Task details:
Report the total number of lines that include the string "part", without any other text.

— START OF Information supplied —

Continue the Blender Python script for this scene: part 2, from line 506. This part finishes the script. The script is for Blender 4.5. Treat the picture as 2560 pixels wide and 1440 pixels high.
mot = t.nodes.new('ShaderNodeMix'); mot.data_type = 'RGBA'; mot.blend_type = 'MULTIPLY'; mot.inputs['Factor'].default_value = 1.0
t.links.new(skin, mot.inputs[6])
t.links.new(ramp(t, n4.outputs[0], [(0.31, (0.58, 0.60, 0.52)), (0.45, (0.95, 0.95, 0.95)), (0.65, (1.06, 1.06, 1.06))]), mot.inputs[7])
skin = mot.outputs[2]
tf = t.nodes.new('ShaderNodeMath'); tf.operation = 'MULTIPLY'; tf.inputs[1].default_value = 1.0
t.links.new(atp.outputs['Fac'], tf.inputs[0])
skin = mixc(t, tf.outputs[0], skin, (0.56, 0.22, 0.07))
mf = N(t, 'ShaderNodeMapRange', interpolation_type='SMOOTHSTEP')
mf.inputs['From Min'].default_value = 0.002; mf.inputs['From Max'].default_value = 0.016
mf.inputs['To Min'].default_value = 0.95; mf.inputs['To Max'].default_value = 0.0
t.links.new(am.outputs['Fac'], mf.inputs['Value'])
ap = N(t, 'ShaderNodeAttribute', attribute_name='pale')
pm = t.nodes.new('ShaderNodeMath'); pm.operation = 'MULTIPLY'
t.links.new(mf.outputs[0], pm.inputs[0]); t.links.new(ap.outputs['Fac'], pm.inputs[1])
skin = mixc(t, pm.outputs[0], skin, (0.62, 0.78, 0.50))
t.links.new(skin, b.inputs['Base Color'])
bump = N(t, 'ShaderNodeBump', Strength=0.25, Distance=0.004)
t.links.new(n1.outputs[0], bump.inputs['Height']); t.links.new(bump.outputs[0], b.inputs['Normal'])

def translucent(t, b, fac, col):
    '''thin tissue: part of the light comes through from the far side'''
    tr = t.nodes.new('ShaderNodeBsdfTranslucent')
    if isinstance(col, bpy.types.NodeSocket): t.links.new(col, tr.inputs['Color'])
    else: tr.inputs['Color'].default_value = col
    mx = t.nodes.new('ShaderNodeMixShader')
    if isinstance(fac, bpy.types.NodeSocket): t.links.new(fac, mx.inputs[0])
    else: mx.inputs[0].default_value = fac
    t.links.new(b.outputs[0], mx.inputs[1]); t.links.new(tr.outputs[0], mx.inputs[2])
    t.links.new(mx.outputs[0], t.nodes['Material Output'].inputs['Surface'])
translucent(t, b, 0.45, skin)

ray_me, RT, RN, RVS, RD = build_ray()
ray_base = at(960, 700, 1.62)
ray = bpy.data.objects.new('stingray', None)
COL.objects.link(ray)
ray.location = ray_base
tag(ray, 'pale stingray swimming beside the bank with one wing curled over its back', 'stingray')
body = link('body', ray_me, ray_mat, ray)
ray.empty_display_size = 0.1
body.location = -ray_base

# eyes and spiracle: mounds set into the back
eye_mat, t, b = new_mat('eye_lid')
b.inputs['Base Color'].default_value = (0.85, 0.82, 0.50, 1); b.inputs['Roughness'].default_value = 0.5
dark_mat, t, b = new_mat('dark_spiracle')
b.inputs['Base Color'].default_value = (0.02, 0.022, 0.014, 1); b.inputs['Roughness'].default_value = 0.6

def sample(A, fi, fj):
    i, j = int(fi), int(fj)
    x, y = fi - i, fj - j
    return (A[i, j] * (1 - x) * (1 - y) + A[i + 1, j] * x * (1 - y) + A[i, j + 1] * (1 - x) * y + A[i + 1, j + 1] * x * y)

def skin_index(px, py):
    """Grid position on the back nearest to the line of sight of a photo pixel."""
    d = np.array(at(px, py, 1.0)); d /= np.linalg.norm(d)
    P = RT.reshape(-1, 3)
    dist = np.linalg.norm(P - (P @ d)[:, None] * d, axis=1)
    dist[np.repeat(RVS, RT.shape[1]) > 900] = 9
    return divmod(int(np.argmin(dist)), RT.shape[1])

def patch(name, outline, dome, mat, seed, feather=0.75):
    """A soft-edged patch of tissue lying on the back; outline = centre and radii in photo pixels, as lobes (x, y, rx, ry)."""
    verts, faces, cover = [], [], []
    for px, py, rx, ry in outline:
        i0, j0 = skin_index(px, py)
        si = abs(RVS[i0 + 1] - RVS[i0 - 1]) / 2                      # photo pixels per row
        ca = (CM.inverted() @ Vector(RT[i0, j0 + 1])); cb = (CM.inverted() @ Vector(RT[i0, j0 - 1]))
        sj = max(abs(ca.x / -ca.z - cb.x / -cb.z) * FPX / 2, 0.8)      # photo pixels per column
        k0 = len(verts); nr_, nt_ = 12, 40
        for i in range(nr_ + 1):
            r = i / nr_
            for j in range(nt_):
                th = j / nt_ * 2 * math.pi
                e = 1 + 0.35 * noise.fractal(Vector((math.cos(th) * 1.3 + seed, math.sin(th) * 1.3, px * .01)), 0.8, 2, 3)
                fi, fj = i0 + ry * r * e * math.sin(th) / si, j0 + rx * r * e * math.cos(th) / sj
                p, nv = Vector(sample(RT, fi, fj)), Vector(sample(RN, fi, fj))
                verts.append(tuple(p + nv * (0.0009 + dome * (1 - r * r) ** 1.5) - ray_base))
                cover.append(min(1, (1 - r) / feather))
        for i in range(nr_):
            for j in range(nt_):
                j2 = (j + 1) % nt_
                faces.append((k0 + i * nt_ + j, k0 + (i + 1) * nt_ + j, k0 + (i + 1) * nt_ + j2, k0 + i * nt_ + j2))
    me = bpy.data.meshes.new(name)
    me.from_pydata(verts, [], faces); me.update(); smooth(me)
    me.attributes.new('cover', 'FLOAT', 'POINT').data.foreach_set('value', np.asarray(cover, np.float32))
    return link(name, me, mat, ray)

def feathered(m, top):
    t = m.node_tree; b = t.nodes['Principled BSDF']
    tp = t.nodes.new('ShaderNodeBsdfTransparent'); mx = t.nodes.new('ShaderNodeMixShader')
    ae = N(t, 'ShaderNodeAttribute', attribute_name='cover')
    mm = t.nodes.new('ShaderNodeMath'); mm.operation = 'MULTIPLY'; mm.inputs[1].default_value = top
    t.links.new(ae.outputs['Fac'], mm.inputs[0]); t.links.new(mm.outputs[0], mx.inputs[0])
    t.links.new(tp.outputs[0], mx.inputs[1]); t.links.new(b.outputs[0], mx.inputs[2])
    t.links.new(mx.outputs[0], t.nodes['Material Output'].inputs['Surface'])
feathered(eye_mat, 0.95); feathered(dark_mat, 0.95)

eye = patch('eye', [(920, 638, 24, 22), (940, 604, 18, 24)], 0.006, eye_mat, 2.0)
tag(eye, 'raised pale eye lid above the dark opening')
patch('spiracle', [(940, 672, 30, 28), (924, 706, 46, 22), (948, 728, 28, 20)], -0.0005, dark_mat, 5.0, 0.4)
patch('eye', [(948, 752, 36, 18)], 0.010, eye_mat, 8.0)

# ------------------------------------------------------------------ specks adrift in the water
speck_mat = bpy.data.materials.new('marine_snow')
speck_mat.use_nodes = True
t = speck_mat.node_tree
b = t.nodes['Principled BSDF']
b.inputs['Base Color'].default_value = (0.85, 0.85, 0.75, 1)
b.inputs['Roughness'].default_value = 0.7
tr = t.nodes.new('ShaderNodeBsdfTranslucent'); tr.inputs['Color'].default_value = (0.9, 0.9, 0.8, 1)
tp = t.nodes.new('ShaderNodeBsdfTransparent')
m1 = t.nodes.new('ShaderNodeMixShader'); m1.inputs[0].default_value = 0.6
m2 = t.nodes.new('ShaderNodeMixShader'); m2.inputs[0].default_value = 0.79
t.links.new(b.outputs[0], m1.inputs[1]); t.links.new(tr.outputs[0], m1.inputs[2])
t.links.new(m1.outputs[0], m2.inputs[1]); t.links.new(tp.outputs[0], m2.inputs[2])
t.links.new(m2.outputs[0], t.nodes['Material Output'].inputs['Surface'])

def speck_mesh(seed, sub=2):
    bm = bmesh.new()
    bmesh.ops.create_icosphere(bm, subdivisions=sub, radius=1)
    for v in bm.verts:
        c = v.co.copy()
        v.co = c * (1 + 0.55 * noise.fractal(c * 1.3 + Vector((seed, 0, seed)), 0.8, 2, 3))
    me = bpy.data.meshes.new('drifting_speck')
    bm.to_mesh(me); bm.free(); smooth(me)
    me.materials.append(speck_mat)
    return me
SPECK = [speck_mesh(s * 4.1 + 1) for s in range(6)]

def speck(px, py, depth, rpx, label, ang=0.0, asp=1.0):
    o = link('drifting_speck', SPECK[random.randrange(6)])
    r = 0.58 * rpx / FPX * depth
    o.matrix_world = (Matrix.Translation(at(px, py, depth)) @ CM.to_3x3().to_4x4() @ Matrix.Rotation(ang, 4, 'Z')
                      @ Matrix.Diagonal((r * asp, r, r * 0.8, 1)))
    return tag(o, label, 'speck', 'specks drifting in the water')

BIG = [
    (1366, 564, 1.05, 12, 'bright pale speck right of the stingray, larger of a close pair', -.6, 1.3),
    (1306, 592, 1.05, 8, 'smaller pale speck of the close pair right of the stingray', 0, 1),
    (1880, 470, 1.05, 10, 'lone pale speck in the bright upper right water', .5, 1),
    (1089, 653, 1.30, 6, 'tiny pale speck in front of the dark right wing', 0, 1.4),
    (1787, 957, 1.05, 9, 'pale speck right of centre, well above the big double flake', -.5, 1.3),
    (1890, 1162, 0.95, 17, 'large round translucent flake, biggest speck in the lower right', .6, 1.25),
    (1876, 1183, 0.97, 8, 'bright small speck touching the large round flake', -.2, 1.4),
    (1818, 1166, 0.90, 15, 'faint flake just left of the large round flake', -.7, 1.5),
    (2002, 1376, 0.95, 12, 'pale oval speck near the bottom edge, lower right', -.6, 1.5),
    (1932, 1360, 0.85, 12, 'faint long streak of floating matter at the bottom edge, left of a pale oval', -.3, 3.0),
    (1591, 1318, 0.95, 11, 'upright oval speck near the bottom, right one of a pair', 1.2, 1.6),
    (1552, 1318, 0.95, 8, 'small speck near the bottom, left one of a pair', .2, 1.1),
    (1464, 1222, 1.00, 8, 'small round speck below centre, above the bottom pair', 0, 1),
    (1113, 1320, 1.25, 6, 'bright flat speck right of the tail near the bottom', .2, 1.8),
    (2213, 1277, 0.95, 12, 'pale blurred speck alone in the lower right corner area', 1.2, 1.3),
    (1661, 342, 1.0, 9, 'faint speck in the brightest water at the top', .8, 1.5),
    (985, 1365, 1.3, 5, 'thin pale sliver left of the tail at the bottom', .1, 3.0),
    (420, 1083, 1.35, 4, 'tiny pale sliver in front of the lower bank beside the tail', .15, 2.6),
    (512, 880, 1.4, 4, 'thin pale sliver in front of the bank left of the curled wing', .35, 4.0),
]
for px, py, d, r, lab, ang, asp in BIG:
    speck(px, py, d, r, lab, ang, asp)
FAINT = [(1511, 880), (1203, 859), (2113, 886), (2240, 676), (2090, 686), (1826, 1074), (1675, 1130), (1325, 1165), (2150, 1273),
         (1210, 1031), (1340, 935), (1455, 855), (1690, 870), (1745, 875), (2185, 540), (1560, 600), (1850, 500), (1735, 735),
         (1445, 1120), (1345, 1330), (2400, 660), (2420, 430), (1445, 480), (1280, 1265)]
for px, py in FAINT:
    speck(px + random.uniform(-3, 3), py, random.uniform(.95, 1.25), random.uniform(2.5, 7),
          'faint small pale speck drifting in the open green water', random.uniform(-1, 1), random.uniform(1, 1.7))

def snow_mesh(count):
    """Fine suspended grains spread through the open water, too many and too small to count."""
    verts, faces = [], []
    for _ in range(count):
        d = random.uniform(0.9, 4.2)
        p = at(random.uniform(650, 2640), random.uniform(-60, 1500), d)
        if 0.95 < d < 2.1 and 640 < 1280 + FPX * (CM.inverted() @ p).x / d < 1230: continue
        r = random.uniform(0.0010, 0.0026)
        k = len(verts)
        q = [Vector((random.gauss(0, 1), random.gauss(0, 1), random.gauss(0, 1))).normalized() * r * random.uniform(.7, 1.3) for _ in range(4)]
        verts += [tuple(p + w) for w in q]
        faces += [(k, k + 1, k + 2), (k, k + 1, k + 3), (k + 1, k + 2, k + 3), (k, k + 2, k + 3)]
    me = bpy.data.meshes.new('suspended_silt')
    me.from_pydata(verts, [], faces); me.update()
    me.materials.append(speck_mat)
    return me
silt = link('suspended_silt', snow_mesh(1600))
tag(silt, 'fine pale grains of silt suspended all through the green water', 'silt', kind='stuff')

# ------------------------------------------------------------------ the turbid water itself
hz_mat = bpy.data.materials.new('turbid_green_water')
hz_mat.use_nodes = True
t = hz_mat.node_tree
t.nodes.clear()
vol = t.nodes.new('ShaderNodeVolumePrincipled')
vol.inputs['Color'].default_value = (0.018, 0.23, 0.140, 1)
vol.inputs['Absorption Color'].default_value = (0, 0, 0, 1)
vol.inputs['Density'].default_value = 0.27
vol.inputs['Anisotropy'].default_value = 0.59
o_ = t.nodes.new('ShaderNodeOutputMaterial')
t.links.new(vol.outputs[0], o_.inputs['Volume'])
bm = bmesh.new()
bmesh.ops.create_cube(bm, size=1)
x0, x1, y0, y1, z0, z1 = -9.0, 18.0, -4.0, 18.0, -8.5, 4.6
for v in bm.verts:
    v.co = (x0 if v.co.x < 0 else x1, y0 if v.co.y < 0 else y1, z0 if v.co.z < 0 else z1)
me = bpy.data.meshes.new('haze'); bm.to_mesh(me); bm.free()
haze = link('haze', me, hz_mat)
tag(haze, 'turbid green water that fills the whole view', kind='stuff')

— END OF Information supplied —

Written reply:
2